Quote the whole listing word for word, please.

>> Start Information shown

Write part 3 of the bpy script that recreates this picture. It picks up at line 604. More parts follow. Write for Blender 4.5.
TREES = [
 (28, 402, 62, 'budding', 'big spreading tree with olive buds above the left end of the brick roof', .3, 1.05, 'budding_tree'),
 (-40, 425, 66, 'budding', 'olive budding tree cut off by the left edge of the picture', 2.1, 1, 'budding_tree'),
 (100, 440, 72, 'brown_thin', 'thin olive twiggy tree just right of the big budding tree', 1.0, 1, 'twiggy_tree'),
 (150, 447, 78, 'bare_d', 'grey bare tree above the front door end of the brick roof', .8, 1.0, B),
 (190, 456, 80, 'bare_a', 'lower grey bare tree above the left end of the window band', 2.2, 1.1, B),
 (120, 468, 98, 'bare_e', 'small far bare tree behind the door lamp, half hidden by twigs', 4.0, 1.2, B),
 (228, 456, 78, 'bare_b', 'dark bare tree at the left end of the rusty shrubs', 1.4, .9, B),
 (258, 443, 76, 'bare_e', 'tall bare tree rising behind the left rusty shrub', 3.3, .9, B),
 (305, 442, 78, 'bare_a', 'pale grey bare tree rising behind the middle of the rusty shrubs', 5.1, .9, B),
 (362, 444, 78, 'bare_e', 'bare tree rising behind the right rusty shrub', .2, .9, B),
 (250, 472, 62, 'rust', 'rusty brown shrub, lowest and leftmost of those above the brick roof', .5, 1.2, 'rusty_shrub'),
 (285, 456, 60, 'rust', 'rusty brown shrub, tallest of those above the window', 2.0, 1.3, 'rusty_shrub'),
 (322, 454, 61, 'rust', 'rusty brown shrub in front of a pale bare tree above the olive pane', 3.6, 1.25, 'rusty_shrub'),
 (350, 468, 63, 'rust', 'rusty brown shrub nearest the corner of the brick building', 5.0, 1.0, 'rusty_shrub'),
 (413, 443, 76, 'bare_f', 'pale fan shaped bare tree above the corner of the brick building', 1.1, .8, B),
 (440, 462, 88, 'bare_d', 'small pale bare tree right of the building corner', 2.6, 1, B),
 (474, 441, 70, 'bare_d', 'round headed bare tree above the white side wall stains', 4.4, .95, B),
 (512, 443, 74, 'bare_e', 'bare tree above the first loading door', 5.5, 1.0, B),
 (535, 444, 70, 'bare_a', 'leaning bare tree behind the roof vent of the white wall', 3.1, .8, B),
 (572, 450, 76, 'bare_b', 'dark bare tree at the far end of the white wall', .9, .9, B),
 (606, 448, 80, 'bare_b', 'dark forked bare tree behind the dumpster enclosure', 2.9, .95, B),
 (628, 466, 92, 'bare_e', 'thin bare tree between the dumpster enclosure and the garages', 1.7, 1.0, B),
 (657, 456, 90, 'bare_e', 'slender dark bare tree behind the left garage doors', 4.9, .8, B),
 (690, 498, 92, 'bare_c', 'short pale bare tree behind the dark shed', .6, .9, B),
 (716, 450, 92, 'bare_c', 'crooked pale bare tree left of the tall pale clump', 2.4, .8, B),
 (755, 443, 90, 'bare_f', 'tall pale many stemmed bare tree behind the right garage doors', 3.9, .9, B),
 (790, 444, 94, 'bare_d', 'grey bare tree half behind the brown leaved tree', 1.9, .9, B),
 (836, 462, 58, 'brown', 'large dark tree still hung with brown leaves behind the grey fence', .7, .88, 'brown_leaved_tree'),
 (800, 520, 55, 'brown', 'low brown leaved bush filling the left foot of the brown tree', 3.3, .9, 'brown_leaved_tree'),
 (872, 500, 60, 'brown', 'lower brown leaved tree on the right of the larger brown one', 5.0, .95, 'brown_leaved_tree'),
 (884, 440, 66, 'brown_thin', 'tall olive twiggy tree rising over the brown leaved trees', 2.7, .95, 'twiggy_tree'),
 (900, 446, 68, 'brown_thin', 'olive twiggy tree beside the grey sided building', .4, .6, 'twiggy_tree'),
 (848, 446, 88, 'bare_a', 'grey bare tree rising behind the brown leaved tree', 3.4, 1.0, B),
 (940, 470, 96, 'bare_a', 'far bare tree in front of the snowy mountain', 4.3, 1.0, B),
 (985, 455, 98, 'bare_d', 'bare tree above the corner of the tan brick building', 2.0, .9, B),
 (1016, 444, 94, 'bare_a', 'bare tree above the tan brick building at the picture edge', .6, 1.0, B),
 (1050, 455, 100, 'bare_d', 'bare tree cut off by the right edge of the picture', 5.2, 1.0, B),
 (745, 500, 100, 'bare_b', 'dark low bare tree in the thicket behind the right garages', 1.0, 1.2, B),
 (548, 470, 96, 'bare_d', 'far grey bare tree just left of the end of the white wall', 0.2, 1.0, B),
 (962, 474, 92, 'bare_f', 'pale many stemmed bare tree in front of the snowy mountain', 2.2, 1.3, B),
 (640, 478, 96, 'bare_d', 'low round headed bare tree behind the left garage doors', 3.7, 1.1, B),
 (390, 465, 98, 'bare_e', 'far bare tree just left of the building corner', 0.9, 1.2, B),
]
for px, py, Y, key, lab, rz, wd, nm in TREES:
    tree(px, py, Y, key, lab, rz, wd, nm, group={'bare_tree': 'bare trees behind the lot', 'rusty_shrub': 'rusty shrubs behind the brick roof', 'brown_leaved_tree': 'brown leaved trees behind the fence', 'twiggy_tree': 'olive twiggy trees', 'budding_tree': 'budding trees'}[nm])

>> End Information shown

Full answer =>
Write part 3 of the bpy script that recreates this picture. It picks up at line 604. More parts follow. Write for Blender 4.5.
TREES = [
 (28, 402, 62, 'budding', 'big spreading tree with olive buds above the left end of the brick roof', .3, 1.05, 'budding_tree'),
 (-40, 425, 66, 'budding', 'olive budding tree cut off by the left edge of the picture', 2.1, 1, 'budding_tree'),
 (100, 440, 72, 'brown_thin', 'thin olive twiggy tree just right of the big budding tree', 1.0, 1, 'twiggy_tree'),
 (150, 447, 78, 'bare_d', 'grey bare tree above the front door end of the brick roof', .8, 1.0, B),
 (190, 456, 80, 'bare_a', 'lower grey bare tree above the left end of the window band', 2.2, 1.1, B),
 (120, 468, 98, 'bare_e', 'small far bare tree behind the door lamp, half hidden by twigs', 4.0, 1.2, B),
 (228, 456, 78, 'bare_b', 'dark bare tree at the left end of the rusty shrubs', 1.4, .9, B),
 (258, 443, 76, 'bare_e', 'tall bare tree rising behind the left rusty shrub', 3.3, .9, B),
 (305, 442, 78, 'bare_a', 'pale grey bare tree rising behind the middle of the rusty shrubs', 5.1, .9, B),
 (362, 444, 78, 'bare_e', 'bare tree rising behind the right rusty shrub', .2, .9, B),
 (250, 472, 62, 'rust', 'rusty brown shrub, lowest and leftmost of those above the brick roof', .5, 1.2, 'rusty_shrub'),
 (285, 456, 60, 'rust', 'rusty brown shrub, tallest of those above the window', 2.0, 1.3, 'rusty_shrub'),
 (322, 454, 61, 'rust', 'rusty brown shrub in front of a pale bare tree above the olive pane', 3.6, 1.25, 'rusty_shrub'),
 (350, 468, 63, 'rust', 'rusty brown shrub nearest the corner of the brick building', 5.0, 1.0, 'rusty_shrub'),
 (413, 443, 76, 'bare_f', 'pale fan shaped bare tree above the corner of the brick building', 1.1, .8, B),
 (440, 462, 88, 'bare_d', 'small pale bare tree right of the building corner', 2.6, 1, B),
 (474, 441, 70, 'bare_d', 'round headed bare tree above the white side wall stains', 4.4, .95, B),
 (512, 443, 74, 'bare_e', 'bare tree above the first loading door', 5.5, 1.0, B),
 (535, 444, 70, 'bare_a', 'leaning bare tree behind the roof vent of the white wall', 3.1, .8, B),
 (572, 450, 76, 'bare_b', 'dark bare tree at the far end of the white wall', .9, .9, B),
 (606, 448, 80, 'bare_b', 'dark forked bare tree behind the dumpster enclosure', 2.9, .95, B),
 (628, 466, 92, 'bare_e', 'thin bare tree between the dumpster enclosure and the garages', 1.7, 1.0, B),
 (657, 456, 90, 'bare_e', 'slender dark bare tree behind the left garage doors', 4.9, .8, B),
 (690, 498, 92, 'bare_c', 'short pale bare tree behind the dark shed', .6, .9, B),
 (716, 450, 92, 'bare_c', 'crooked pale bare tree left of the tall pale clump', 2.4, .8, B),
 (755, 443, 90, 'bare_f', 'tall pale many stemmed bare tree behind the right garage doors', 3.9, .9, B),
 (790, 444, 94, 'bare_d', 'grey bare tree half behind the brown leaved tree', 1.9, .9, B),
 (836, 462, 58, 'brown', 'large dark tree still hung with brown leaves behind the grey fence', .7, .88, 'brown_leaved_tree'),
 (800, 520, 55, 'brown', 'low brown leaved bush filling the left foot of the brown tree', 3.3, .9, 'brown_leaved_tree'),
 (872, 500, 60, 'brown', 'lower brown leaved tree on the right of the larger brown one', 5.0, .95, 'brown_leaved_tree'),
 (884, 440, 66, 'brown_thin', 'tall olive twiggy tree rising over the brown leaved trees', 2.7, .95, 'twiggy_tree'),
 (900, 446, 68, 'brown_thin', 'olive twiggy tree beside the grey sided building', .4, .6, 'twiggy_tree'),
 (848, 446, 88, 'bare_a', 'grey bare tree rising behind the brown leaved tree', 3.4, 1.0, B),
 (940, 470, 96, 'bare_a', 'far bare tree in front of the snowy mountain', 4.3, 1.0, B),
 (985, 455, 98, 'bare_d', 'bare tree above the corner of the tan brick building', 2.0, .9, B),
 (1016, 444, 94, 'bare_a', 'bare tree above the tan brick building at the picture edge', .6, 1.0, B),
 (1050, 455, 100, 'bare_d', 'bare tree cut off by the right edge of the picture', 5.2, 1.0, B),
 (745, 500, 100, 'bare_b', 'dark low bare tree in the thicket behind the right garages', 1.0, 1.2, B),
 (548, 470, 96, 'bare_d', 'far grey bare tree just left of the end of the white wall', 0.2, 1.0, B),
 (962, 474, 92, 'bare_f', 'pale many stemmed bare tree in front of the snowy mountain', 2.2, 1.3, B),
 (640, 478, 96, 'bare_d', 'low round headed bare tree behind the left garage doors', 3.7, 1.1, B),
 (390, 465, 98, 'bare_e', 'far bare tree just left of the building corner', 0.9, 1.2, B),
]
for px, py, Y, key, lab, rz, wd, nm in TREES:
    tree(px, py, Y, key, lab, rz, wd, nm, group={'bare_tree': 'bare trees behind the lot', 'rusty_shrub': 'rusty shrubs behind the brick roof', 'brown_leaved_tree': 'brown leaved trees behind the fence', 'twiggy_tree': 'olive twiggy trees', 'budding_tree': 'budding trees'}[nm])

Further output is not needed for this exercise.